Local news outlets in Hong Kong say a former columnist at the now-defunct pro-democracy Apple Daily newspaper has been arrested while trying to leave the city.
Hong Kong police issued a report saying a 57-year-old man, whose name was not released, had been arrested at the airport Sunday night and charged under the national security law for suspicion of colluding with foreign forces to endanger national security.
The police statement did not reveal the man’s identity, but news reports identified him as Fung Wai-kong.
The Hong Kong Journalists Association condemned the arrest in a statement, and warned that “If even the pen of a literati cannot be accommodated, Hong Kong will hardly be regarded as an international city.”
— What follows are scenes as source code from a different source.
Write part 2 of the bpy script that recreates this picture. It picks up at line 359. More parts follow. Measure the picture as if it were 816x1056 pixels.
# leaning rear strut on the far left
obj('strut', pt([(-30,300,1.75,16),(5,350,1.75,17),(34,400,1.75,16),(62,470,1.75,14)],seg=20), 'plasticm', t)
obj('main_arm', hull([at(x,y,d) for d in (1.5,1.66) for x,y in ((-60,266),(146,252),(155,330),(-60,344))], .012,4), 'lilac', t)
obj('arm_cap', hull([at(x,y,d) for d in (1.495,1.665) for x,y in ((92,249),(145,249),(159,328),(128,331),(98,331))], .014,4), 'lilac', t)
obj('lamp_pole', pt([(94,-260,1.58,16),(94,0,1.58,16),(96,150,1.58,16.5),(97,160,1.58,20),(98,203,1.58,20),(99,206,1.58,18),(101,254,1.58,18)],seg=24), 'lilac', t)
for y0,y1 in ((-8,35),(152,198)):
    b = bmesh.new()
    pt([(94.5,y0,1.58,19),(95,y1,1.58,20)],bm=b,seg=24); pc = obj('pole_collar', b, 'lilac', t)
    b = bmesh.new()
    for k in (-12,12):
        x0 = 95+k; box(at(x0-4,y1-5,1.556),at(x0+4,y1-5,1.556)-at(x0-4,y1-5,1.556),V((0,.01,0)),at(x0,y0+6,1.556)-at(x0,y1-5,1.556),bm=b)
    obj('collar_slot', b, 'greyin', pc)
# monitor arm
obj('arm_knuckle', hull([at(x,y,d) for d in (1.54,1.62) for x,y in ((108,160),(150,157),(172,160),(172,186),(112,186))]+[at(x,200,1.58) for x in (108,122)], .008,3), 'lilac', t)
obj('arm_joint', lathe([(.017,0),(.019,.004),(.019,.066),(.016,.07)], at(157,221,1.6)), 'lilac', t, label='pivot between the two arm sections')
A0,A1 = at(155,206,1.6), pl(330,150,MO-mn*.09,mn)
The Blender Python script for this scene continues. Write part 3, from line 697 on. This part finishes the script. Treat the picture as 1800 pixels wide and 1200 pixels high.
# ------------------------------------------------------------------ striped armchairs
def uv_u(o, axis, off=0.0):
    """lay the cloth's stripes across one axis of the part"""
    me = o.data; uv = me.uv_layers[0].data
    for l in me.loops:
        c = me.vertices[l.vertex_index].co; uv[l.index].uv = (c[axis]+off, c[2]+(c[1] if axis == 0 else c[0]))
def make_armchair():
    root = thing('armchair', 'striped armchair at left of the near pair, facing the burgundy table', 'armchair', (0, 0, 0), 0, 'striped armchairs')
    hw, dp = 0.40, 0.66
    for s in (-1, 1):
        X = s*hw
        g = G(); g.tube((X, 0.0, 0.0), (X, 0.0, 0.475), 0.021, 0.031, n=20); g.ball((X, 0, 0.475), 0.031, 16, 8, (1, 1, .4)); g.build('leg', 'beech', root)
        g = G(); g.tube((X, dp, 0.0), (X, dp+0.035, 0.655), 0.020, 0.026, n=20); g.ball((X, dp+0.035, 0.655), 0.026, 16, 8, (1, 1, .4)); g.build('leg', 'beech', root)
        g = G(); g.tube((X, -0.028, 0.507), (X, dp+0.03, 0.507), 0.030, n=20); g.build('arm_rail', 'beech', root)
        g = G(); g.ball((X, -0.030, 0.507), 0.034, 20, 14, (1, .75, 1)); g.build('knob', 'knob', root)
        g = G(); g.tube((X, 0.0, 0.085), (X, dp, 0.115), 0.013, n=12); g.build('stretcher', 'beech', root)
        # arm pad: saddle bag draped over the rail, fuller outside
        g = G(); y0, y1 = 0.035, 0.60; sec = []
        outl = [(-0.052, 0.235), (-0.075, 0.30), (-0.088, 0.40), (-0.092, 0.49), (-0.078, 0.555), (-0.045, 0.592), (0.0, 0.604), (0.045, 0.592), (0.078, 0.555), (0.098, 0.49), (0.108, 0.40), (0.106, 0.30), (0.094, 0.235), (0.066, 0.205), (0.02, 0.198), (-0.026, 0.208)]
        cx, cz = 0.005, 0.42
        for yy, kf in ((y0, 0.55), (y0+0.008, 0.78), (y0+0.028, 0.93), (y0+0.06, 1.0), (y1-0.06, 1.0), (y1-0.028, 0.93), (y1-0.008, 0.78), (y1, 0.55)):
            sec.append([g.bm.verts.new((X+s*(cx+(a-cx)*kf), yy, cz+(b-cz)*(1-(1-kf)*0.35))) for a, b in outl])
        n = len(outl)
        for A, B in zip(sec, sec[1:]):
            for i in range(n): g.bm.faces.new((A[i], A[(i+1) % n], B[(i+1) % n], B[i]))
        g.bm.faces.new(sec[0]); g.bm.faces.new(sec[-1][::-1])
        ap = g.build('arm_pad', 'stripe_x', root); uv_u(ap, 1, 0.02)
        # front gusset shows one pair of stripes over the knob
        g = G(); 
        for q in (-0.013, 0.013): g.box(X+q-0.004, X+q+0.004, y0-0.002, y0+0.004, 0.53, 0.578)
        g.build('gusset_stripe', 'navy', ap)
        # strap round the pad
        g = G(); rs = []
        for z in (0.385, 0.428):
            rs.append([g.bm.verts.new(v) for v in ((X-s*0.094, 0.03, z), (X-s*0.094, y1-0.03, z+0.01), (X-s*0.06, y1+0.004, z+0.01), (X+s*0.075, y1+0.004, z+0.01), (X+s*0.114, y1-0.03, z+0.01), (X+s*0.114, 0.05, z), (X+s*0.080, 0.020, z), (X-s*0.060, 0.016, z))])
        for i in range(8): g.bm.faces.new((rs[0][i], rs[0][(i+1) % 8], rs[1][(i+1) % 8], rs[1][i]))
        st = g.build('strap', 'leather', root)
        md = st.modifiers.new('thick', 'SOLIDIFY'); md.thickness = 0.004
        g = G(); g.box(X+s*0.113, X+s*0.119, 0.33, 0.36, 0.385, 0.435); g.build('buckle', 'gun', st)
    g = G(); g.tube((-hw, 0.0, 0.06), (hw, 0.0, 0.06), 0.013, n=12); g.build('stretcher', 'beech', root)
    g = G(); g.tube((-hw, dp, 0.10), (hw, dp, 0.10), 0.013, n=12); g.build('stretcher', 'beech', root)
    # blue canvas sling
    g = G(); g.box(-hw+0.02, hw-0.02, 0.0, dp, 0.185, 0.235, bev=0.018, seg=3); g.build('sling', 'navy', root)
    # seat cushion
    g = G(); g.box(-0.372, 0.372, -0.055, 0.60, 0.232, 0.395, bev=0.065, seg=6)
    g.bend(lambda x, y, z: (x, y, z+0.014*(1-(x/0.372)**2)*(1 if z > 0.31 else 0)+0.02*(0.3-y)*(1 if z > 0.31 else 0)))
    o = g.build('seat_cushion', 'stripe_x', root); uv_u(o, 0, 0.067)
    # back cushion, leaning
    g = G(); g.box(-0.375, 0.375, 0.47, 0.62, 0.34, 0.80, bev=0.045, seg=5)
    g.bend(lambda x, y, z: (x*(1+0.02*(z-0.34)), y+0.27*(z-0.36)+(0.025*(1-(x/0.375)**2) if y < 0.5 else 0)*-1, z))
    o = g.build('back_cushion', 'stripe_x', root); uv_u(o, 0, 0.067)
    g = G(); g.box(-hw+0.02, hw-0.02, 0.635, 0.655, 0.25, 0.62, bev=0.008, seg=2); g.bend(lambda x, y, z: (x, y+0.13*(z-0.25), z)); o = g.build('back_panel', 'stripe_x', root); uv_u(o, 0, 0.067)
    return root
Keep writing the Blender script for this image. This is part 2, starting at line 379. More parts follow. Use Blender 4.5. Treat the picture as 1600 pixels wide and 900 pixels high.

If the reports are accurate, Fung would be the seventh staffer at Apple Daily to be detained in the days before and after the newspaper shut down operations. The newspaper’s publisher, Next Digital, issued 1 million copies of its final print edition last Thursday, a day after the publisher announced it was closing shop citing “the current circumstances prevailing in Hong Kong.”
The decision was made nearly a week after more than 500 police officers raided the newspaper’s offices and arrested its chief editor, Ryan Law, and four other executives with the newspaper and Next Digital. Authorities then froze $2.3 million of its assets, leaving the company unable to pay its staffers.
Law and Chief Executive Officer Cheung Kim-hung have been charged with colluding with a foreign country and have been denied bail.
The day before Apple Daily’s closure, another staffer, identified as the newspaper’s lead editorial writer and columnist, was arrested. Police said a 55-year-old man had been arrested on suspicion of conspiring to collude with a foreign country or foreign forces.
Apple Daily and its 73-year-old publisher, Next Digital founder and owner Jimmy Lai, have been the target of Hong Kong authorities since China imposed a strict national security law last June in response to the massive and sometimes violent anti-government protests in 2019.
The newspaper’s offices were raided last August after Lai was arrested at his house on suspicion of foreign collusion.
Hong Kong authorities have cited dozens of articles published by Apple Daily it says violated the security law, which targets anyone authorities suspected of carrying out terrorism, separatism, subversion of state power or collusion with foreign forces.
Apple Daily’s closure appears to have had a chilling effect on at least one Hong Kong news outlet, the online-based Stand News, which announced Sunday it was removing older published commentaries and would no longer accept donations from readers. The outlet’s publishers said the moves were taken to protect its supporters, writers and editorial staff.